● PROBLEM TO WORK ON: Gather every line in the records below that contains the word "this".

● ENTRIES SHOWN:
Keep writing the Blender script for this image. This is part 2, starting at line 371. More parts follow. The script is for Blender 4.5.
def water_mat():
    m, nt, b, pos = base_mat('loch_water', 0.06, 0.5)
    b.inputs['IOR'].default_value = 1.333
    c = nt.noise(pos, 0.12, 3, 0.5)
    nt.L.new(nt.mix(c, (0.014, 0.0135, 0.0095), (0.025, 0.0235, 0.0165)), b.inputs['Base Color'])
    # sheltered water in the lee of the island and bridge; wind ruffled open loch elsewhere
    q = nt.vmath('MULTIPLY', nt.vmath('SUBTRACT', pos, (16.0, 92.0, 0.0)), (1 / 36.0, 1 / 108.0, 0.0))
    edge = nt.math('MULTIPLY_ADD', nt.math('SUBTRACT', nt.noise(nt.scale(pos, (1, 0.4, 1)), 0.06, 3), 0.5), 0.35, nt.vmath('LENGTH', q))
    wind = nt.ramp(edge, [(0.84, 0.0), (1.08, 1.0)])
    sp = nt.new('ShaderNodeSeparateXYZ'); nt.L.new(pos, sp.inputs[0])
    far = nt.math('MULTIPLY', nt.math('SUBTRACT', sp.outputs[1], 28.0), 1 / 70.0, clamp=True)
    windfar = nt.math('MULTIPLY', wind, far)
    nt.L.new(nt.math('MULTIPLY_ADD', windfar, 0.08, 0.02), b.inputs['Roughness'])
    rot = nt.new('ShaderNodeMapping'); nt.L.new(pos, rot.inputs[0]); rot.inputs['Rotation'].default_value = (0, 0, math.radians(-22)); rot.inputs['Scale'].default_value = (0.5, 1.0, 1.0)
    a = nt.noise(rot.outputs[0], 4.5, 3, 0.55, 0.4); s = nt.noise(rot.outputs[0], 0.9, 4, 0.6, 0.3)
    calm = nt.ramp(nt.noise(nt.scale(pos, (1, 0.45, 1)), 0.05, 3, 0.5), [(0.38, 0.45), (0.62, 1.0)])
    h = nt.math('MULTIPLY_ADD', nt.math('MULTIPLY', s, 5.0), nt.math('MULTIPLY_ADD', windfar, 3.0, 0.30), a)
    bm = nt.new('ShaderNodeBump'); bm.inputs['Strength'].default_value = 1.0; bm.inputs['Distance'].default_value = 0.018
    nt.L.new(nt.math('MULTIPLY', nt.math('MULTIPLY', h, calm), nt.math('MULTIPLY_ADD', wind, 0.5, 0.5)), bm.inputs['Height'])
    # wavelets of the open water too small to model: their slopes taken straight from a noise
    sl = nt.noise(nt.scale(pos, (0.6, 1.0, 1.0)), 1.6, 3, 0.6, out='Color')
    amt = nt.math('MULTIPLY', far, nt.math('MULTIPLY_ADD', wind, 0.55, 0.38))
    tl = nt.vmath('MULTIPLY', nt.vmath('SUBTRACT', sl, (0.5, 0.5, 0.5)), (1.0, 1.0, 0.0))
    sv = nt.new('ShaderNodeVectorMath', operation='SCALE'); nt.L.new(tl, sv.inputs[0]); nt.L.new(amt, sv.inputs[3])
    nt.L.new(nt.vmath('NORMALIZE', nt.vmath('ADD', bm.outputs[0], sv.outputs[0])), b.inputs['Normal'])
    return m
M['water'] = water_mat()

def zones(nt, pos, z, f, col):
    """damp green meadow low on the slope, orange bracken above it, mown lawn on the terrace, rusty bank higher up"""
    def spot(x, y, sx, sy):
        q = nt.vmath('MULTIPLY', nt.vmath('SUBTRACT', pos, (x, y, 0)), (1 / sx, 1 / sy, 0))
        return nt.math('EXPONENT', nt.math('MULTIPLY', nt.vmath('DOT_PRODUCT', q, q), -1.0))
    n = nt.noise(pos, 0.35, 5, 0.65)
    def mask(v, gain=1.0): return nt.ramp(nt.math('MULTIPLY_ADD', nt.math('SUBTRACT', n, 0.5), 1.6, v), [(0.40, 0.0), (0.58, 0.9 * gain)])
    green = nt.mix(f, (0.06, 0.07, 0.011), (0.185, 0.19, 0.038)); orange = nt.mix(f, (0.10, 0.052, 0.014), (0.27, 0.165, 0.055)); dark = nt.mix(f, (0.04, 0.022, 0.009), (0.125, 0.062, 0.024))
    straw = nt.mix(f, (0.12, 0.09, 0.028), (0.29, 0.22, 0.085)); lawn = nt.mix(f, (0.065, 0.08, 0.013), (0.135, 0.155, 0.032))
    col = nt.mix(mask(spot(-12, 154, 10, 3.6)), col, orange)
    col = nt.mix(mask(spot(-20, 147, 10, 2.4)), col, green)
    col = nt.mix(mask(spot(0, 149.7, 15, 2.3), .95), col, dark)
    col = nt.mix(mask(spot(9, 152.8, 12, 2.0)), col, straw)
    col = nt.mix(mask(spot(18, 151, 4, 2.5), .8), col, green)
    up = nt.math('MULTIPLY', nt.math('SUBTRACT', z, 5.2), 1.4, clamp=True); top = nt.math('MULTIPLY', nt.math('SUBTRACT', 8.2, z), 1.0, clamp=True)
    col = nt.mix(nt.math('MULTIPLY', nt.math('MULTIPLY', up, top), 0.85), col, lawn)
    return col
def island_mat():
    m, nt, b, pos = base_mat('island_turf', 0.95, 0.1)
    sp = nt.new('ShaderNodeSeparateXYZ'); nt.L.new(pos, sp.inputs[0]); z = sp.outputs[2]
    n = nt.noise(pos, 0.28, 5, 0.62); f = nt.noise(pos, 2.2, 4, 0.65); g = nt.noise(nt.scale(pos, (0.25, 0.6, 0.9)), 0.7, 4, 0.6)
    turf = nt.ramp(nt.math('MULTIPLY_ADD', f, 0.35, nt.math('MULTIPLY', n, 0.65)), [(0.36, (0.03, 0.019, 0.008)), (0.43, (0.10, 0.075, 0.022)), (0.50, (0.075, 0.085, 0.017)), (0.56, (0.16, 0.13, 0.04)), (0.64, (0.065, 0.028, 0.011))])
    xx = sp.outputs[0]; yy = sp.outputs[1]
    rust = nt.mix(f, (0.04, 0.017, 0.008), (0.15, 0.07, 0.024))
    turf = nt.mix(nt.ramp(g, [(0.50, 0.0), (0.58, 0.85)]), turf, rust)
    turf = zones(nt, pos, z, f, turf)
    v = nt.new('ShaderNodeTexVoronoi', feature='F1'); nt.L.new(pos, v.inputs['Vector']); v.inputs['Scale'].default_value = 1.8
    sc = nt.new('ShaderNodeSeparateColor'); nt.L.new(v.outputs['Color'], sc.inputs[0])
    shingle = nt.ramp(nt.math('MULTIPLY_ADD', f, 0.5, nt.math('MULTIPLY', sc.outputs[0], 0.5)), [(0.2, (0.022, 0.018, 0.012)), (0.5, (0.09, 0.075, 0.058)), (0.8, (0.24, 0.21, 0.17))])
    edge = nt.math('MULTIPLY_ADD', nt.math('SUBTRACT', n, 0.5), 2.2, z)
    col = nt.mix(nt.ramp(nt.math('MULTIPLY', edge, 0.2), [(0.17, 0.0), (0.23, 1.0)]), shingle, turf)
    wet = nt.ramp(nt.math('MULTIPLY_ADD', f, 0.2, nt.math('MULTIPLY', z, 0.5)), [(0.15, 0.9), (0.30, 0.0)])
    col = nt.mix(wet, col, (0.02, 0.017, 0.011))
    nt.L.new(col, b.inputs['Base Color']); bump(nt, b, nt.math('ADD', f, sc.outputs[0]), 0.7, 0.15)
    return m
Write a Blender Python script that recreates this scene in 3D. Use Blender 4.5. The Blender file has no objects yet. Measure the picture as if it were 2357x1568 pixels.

● ANSWER TO THE TASK:
Keep writing the Blender script for this image. This is part 2, starting at line 371. More parts follow. The script is for Blender 4.5.
Write a Blender Python script that recreates this scene in 3D. Use Blender 4.5. The Blender file has no objects yet. Measure the picture as if it were 2357x1568 pixels.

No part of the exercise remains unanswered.